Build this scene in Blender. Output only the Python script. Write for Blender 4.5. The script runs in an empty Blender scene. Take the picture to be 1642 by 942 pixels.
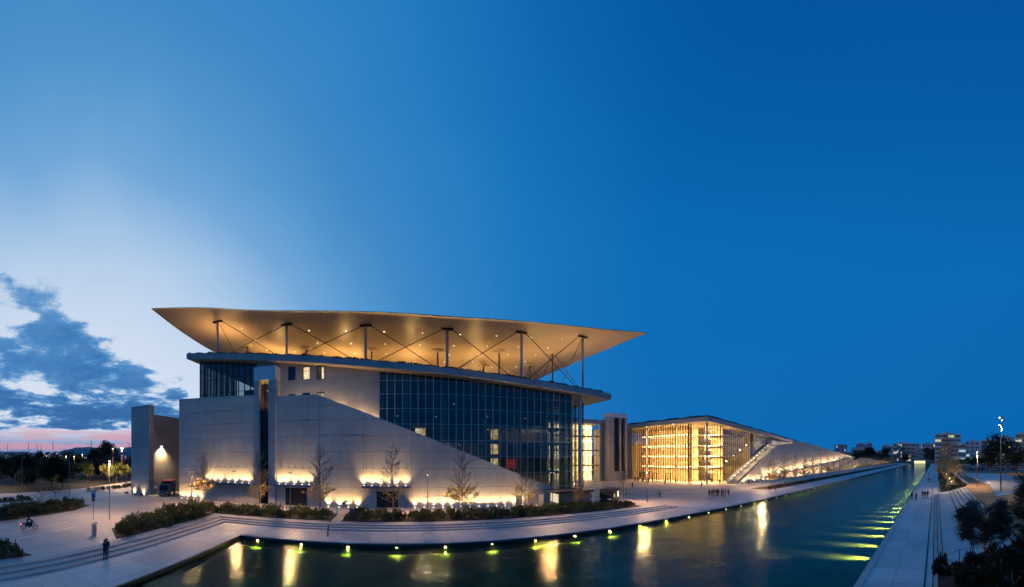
import bpy, math, random
from mathutils import Vector, Matrix
R = random.Random(11)
PI = math.pi
sc = bpy.context.scene
COL = sc.collection

# ------------------------------------------------------------------ camera (a stitched cylindrical panorama, 171 degrees wide)
CAM_H = 8.8
cd = bpy.data.cameras.new('camera')
cd.type = 'PANO'
cd.panorama_type = 'CENTRAL_CYLINDRICAL'
cd.central_cylindrical_range_u_min = -1.4927
cd.central_cylindrical_range_u_max = 1.4927
cd.central_cylindrical_range_v_min = -0.3782
cd.central_cylindrical_range_v_max = 1.3345
cd.central_cylindrical_radius = 1.0
cd.clip_start = 0.1
cd.clip_end = 20000
cam = bpy.data.objects.new('camera', cd)
cam.location = (0, 0, CAM_H)
cam.rotation_euler = (PI / 2, 0, 1.2345)
COL.objects.link(cam)
sc.camera = cam

# ------------------------------------------------------------------ render settings
sc.render.engine = 'CYCLES'
sc.cycles.use_denoising = True
try:
    sc.cycles.denoiser = 'OPENIMAGEDENOISE'
except Exception:
    pass
sc.cycles.use_light_tree = True
sc.cycles.max_bounces = 6
sc.cycles.diffuse_bounces = 2
sc.cycles.glossy_bounces = 3
sc.cycles.transmission_bounces = 4
sc.cycles.transparent_max_bounces = 10
sc.cycles.volume_bounces = 0
sc.cycles.sample_clamp_indirect = 4.0
sc.cycles.caustics_reflective = False
sc.cycles.caustics_refractive = False
sc.view_settings.view_transform = 'Standard'
sc.view_settings.look = 'None'
sc.view_settings.exposure = 0.0
sc.view_settings.gamma = 1.0

# ------------------------------------------------------------------ sky at dusk
SUN_AZ = 2.5          # radians to the left of +Y, where the sun went down
SUN = Vector((-math.sin(SUN_AZ), math.cos(SUN_AZ), 0))
def s2l(c):
    return tuple((v / 255 / 12.92) if v <= 10 else ((v / 255 + 0.055) / 1.055) ** 2.4 for v in c)
world = bpy.data.worlds.new('World')
sc.world = world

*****

* _SHORT TASK_
Take each line containing the string "scene" and copy it out.

* _EXERCISE OUTPUT_
Build this scene in Blender. Output only the Python script. Write for Blender 4.5. The script runs in an empty Blender scene. Take the picture to be 1642 by 942 pixels.
sc = bpy.context.scene